Goal of the exercise. Copy down all of the data underneath, exactly as shown.

Dataset content.
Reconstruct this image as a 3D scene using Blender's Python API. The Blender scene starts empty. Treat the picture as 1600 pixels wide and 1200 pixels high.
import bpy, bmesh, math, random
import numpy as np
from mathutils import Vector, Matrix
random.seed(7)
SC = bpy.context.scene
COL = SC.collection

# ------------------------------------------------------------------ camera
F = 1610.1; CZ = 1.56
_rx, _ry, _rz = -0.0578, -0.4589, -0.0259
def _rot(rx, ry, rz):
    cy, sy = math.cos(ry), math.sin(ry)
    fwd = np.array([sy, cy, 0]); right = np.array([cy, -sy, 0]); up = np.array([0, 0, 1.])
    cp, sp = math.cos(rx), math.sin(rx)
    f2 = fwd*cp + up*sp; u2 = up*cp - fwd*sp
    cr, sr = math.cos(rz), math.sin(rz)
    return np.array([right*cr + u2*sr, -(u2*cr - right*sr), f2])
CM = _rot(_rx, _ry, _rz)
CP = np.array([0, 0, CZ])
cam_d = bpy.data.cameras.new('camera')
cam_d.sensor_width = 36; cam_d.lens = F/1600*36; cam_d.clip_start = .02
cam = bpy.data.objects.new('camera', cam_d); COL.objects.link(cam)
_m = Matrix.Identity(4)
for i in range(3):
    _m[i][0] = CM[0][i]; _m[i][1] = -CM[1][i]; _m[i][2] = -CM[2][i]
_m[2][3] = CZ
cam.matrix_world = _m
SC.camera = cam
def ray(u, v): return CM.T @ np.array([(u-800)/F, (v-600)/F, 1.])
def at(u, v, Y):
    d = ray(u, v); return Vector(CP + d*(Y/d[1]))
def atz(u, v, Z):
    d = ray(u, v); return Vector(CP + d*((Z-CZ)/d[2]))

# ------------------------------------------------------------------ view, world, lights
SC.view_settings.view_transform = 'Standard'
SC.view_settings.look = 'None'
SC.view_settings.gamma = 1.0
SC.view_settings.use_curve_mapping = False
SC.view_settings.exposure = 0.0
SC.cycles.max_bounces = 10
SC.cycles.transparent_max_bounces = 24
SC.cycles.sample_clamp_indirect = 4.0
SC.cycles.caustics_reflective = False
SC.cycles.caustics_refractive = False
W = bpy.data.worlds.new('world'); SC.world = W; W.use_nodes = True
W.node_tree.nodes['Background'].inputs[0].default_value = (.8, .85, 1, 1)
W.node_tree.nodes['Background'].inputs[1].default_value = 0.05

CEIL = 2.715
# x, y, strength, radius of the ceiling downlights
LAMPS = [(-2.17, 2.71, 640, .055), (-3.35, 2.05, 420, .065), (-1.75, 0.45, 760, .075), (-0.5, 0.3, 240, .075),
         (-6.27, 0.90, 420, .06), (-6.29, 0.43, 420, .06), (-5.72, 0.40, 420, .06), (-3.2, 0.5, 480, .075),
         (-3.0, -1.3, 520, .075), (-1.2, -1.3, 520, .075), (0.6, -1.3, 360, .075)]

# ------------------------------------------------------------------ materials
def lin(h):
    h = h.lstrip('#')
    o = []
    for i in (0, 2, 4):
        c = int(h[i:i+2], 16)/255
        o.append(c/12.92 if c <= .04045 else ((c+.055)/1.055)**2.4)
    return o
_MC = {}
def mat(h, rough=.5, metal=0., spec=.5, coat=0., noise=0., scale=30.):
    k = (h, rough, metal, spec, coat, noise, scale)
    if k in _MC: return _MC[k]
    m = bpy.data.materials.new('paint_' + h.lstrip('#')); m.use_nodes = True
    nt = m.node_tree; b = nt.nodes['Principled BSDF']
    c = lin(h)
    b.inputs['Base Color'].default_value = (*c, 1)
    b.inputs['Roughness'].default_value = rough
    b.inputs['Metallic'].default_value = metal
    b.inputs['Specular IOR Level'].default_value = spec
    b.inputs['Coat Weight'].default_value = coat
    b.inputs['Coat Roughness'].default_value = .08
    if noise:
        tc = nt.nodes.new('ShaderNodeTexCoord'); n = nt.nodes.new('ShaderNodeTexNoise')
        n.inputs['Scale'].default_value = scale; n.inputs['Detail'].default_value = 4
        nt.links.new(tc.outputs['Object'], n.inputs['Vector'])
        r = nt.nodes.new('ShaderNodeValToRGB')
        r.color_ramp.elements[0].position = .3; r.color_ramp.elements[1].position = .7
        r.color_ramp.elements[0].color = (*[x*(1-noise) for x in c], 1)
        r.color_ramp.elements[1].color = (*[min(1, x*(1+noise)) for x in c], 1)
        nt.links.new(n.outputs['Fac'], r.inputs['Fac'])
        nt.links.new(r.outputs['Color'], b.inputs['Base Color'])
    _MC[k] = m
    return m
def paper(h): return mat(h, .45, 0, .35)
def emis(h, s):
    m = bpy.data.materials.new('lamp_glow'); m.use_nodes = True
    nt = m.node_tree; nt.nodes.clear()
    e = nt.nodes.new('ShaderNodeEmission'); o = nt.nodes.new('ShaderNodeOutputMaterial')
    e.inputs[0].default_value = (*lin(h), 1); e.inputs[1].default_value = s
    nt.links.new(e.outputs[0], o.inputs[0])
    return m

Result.
Reconstruct this image as a 3D scene using Blender's Python API. The Blender scene starts empty. Treat the picture as 1600 pixels wide and 1200 pixels high.
import bpy, bmesh, math, random
import numpy as np
from mathutils import Vector, Matrix
random.seed(7)
SC = bpy.context.scene
COL = SC.collection

# ------------------------------------------------------------------ camera
F = 1610.1; CZ = 1.56
_rx, _ry, _rz = -0.0578, -0.4589, -0.0259
def _rot(rx, ry, rz):
    cy, sy = math.cos(ry), math.sin(ry)
    fwd = np.array([sy, cy, 0]); right = np.array([cy, -sy, 0]); up = np.array([0, 0, 1.])
    cp, sp = math.cos(rx), math.sin(rx)
    f2 = fwd*cp + up*sp; u2 = up*cp - fwd*sp
    cr, sr = math.cos(rz), math.sin(rz)
    return np.array([right*cr + u2*sr, -(u2*cr - right*sr), f2])
CM = _rot(_rx, _ry, _rz)
CP = np.array([0, 0, CZ])
cam_d = bpy.data.cameras.new('camera')
cam_d.sensor_width = 36; cam_d.lens = F/1600*36; cam_d.clip_start = .02
cam = bpy.data.objects.new('camera', cam_d); COL.objects.link(cam)
_m = Matrix.Identity(4)
for i in range(3):
    _m[i][0] = CM[0][i]; _m[i][1] = -CM[1][i]; _m[i][2] = -CM[2][i]
_m[2][3] = CZ
cam.matrix_world = _m
SC.camera = cam
def ray(u, v): return CM.T @ np.array([(u-800)/F, (v-600)/F, 1.])
def at(u, v, Y):
    d = ray(u, v); return Vector(CP + d*(Y/d[1]))
def atz(u, v, Z):
    d = ray(u, v); return Vector(CP + d*((Z-CZ)/d[2]))

# ------------------------------------------------------------------ view, world, lights
SC.view_settings.view_transform = 'Standard'
SC.view_settings.look = 'None'
SC.view_settings.gamma = 1.0
SC.view_settings.use_curve_mapping = False
SC.view_settings.exposure = 0.0
SC.cycles.max_bounces = 10
SC.cycles.transparent_max_bounces = 24
SC.cycles.sample_clamp_indirect = 4.0
SC.cycles.caustics_reflective = False
SC.cycles.caustics_refractive = False
W = bpy.data.worlds.new('world'); SC.world = W; W.use_nodes = True
W.node_tree.nodes['Background'].inputs[0].default_value = (.8, .85, 1, 1)
W.node_tree.nodes['Background'].inputs[1].default_value = 0.05

CEIL = 2.715
# x, y, strength, radius of the ceiling downlights
LAMPS = [(-2.17, 2.71, 640, .055), (-3.35, 2.05, 420, .065), (-1.75, 0.45, 760, .075), (-0.5, 0.3, 240, .075),
         (-6.27, 0.90, 420, .06), (-6.29, 0.43, 420, .06), (-5.72, 0.40, 420, .06), (-3.2, 0.5, 480, .075),
         (-3.0, -1.3, 520, .075), (-1.2, -1.3, 520, .075), (0.6, -1.3, 360, .075)]

# ------------------------------------------------------------------ materials
def lin(h):
    h = h.lstrip('#')
    o = []
    for i in (0, 2, 4):
        c = int(h[i:i+2], 16)/255
        o.append(c/12.92 if c <= .04045 else ((c+.055)/1.055)**2.4)
    return o
_MC = {}
def mat(h, rough=.5, metal=0., spec=.5, coat=0., noise=0., scale=30.):
    k = (h, rough, metal, spec, coat, noise, scale)
    if k in _MC: return _MC[k]
    m = bpy.data.materials.new('paint_' + h.lstrip('#')); m.use_nodes = True
    nt = m.node_tree; b = nt.nodes['Principled BSDF']
    c = lin(h)
    b.inputs['Base Color'].default_value = (*c, 1)
    b.inputs['Roughness'].default_value = rough
    b.inputs['Metallic'].default_value = metal
    b.inputs['Specular IOR Level'].default_value = spec
    b.inputs['Coat Weight'].default_value = coat
    b.inputs['Coat Roughness'].default_value = .08
    if noise:
        tc = nt.nodes.new('ShaderNodeTexCoord'); n = nt.nodes.new('ShaderNodeTexNoise')
        n.inputs['Scale'].default_value = scale; n.inputs['Detail'].default_value = 4
        nt.links.new(tc.outputs['Object'], n.inputs['Vector'])
        r = nt.nodes.new('ShaderNodeValToRGB')
        r.color_ramp.elements[0].position = .3; r.color_ramp.elements[1].position = .7
        r.color_ramp.elements[0].color = (*[x*(1-noise) for x in c], 1)
        r.color_ramp.elements[1].color = (*[min(1, x*(1+noise)) for x in c], 1)
        nt.links.new(n.outputs['Fac'], r.inputs['Fac'])
        nt.links.new(r.outputs['Color'], b.inputs['Base Color'])
    _MC[k] = m
    return m
def paper(h): return mat(h, .45, 0, .35)
def emis(h, s):
    m = bpy.data.materials.new('lamp_glow'); m.use_nodes = True
    nt = m.node_tree; nt.nodes.clear()
    e = nt.nodes.new('ShaderNodeEmission'); o = nt.nodes.new('ShaderNodeOutputMaterial')
    e.inputs[0].default_value = (*lin(h), 1); e.inputs[1].default_value = s
    nt.links.new(e.outputs[0], o.inputs[0])
    return m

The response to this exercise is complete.